Maroni lo sa perché il ministro dell’Integrazione ha deciso di non partecipare al dibattito sull’immigrazione che si è tenuto ieri alla festa della Lega di Milano Marittima. Non per evitare il rischio un nuovo lancio di banane, ma «perché si è resa conto che molte delle cose che dice sono sbagliate». Lei, Cécile Kyenge. Non Calderoli con le sue allucinazioni zoomorfe, tanto per citare un nome dalla lista di magistri elegantiarum padani che in questi giorni hanno dato sfoggio delle loro doti di buon gusto; non i vari legionari del Carroccio che, nelle roccaforti leghiste, se ne vanno per non ascoltare il ministro e inquinano le bacheche di Facebook con deliri razzisti che spaziano dai Crodini alle incitazioni allo stupro e arrivano alla congiura armata. Nemmeno Castelli, che chissà da quale cattedra definisce Cécile Kyenge «una nullità politica». Neanche per sogno: è il ministro che dice cose sbagliate come, ad esempio, chiedere a Maroni di censurare pubblicamente questa vergognosa sequela di insulti piovuti sulla Kyenge (anche) da parte di rappresentanti delle istituzioni. Cosa che Maroni si è guardato bene dal fare, senza peraltro considerare che proprio nel suo ingiustificabile silenzio sta la ragione del rifiuto del ministro. Un rifiuto che Maroni ha accolto «senza rammarico», ma che ha ricevuto l’appoggio di Livia Turco, presidente del Forum politiche sociali e immigrazione del Pd, che è intervenuta sul caso usando parole taglienti nei confronti della Lega: «declinando l’invito, Kyenge ha ribadito l’onorabilità delle Istituzioni e della politica e ha riaffermato con forza i valori e la dignità della persona. È avvilente – ha poi sottolineato – come al giorno d’oggi ci siano forze politiche che calpestano con indecenza e sconsideratezza il rispetto che si deve alle istituzioni e ad ogni singolo individuo».

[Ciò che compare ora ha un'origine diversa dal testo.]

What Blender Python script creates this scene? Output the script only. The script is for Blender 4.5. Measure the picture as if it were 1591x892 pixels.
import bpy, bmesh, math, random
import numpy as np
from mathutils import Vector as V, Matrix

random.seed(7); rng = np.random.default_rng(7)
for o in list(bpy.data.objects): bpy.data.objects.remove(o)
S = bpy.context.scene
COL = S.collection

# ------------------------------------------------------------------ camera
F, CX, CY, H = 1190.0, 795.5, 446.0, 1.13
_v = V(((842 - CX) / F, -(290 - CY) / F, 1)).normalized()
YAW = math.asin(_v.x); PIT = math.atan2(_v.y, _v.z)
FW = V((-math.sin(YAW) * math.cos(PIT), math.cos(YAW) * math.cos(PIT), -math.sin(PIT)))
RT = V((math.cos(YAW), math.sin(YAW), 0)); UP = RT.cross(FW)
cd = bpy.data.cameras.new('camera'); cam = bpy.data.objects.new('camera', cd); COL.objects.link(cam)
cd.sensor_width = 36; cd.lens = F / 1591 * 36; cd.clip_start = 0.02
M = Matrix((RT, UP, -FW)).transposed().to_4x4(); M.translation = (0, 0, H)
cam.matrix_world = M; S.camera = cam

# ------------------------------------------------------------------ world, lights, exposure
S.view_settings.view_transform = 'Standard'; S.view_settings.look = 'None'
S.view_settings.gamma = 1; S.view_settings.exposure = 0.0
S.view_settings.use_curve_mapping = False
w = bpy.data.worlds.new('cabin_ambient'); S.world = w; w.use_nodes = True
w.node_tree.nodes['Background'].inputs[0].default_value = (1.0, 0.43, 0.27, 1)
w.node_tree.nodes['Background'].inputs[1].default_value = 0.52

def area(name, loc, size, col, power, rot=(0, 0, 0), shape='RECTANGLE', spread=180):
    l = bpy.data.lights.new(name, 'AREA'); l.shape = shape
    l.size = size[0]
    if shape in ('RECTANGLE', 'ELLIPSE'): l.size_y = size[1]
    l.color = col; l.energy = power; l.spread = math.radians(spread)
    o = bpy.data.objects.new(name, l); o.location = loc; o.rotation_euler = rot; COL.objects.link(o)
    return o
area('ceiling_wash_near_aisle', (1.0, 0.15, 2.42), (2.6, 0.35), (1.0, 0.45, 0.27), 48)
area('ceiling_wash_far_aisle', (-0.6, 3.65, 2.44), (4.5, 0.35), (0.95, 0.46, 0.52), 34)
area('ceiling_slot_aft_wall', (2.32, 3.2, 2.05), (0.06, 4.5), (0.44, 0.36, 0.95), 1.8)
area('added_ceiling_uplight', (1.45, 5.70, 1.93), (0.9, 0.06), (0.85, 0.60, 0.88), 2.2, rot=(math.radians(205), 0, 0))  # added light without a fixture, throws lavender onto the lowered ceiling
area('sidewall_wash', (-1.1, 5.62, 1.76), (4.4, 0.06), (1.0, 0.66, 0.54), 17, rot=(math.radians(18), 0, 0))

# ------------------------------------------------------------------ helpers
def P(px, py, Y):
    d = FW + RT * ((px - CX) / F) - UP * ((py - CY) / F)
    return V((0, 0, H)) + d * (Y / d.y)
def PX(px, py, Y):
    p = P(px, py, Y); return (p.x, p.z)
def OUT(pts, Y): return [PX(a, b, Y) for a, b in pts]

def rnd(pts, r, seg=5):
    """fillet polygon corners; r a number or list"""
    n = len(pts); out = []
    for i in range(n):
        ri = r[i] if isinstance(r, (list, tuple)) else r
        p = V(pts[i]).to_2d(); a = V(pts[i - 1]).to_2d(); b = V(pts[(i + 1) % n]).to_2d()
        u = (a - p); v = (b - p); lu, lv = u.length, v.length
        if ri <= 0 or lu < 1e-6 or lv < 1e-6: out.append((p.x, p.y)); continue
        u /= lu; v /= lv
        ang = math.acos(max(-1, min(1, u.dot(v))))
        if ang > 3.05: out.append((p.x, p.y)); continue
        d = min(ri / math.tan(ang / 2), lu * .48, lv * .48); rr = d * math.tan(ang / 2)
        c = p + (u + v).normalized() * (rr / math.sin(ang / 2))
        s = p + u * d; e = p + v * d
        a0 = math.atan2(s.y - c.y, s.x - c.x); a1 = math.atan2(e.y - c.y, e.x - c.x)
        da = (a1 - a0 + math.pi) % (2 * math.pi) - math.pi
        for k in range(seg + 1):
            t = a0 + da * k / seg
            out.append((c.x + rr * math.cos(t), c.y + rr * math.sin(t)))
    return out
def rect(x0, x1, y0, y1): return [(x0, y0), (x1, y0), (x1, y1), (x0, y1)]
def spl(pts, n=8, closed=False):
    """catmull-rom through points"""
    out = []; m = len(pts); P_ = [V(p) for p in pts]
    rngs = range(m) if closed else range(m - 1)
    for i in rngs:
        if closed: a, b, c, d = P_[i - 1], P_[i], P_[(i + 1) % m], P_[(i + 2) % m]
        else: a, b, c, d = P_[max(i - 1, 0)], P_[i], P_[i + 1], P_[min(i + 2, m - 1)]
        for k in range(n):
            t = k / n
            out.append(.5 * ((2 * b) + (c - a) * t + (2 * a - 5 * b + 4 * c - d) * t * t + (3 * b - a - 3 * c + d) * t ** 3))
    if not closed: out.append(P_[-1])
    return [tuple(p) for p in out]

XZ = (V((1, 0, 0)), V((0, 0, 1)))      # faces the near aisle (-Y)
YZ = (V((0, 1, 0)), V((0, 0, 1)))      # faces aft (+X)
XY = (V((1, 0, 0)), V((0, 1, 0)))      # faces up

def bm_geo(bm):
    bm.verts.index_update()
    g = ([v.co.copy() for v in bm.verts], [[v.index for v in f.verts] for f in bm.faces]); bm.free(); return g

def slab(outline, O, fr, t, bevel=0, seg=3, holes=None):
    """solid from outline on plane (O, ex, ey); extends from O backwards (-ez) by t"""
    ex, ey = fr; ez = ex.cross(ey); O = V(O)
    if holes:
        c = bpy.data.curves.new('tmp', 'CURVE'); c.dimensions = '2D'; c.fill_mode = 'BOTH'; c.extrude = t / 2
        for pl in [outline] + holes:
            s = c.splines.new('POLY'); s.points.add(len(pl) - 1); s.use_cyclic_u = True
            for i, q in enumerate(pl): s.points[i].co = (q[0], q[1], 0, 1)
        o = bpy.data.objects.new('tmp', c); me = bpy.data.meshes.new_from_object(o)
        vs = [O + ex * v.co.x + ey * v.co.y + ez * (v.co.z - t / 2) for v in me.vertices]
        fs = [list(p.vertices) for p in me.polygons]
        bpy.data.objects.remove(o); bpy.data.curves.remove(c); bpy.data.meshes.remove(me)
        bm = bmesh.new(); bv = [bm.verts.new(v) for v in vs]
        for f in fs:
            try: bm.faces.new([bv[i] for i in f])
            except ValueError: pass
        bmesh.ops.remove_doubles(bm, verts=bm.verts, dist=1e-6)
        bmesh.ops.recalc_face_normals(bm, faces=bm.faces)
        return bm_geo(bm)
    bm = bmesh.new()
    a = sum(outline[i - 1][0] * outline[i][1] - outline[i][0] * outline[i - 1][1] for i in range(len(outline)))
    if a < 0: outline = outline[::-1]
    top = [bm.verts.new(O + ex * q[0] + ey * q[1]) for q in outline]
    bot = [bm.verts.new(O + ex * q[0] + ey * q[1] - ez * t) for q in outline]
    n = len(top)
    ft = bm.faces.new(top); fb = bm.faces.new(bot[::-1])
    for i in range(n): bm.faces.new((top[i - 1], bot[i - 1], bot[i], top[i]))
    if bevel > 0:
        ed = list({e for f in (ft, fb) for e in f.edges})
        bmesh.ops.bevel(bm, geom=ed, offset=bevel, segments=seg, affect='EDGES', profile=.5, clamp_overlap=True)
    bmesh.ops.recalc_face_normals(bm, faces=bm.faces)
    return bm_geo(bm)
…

Intanto la vicenda – sempre in bilico tra l’assurdo e il vergognoso – ha avuto ieri una virata verso il lato dell’assurdo. Gli integralisti cattolici del circolo «Cristus Rex» di Verona, hanno denunciato la responsabile per l’Integrazione per una frase pronunciata dal palco della festa del Pd di Cantù contro un’eventuale legge per la proibizione del burqa. Se venisse imposto un tale divieto, aveva detto la Kyenge «dovrebbe valere anche per le suore». Il circolo di integralisti non ha gradito ed è scattata l’esposto per i reati di discriminazione religiosa e lesione del sentimento religioso.
L’eco del deplorevole caso Kyenge ha nel frattempo fatto il giro del mondo sui media. L’altro ieri il Washington Post ha dedicato alla vicenda un editoriale che evidenziava la cecità delle posizioni xenofobe anche in relazione al fatto che l’Italia è uno dei paesi con il più basso tasso di natalità a livello mondiale.
Il caso è arrivato anche in Africa dove la questione del razzismo italiano è finita su vari mezzi di comunicazione in differenti paesi del continente. In Angola un giornalista televisivo ha lanciato via Fb una chiamata per radunare quante più persone possibile davanti all’ambasciata italiana a Luanda: tutte mangeranno una banana in segno di protesta. Qualcuno non è d’accordo e puntualizza «abbiamo già i nostri problemi». «Ma il razzismo – gli fanno notare – è un problema che riguarda tutti».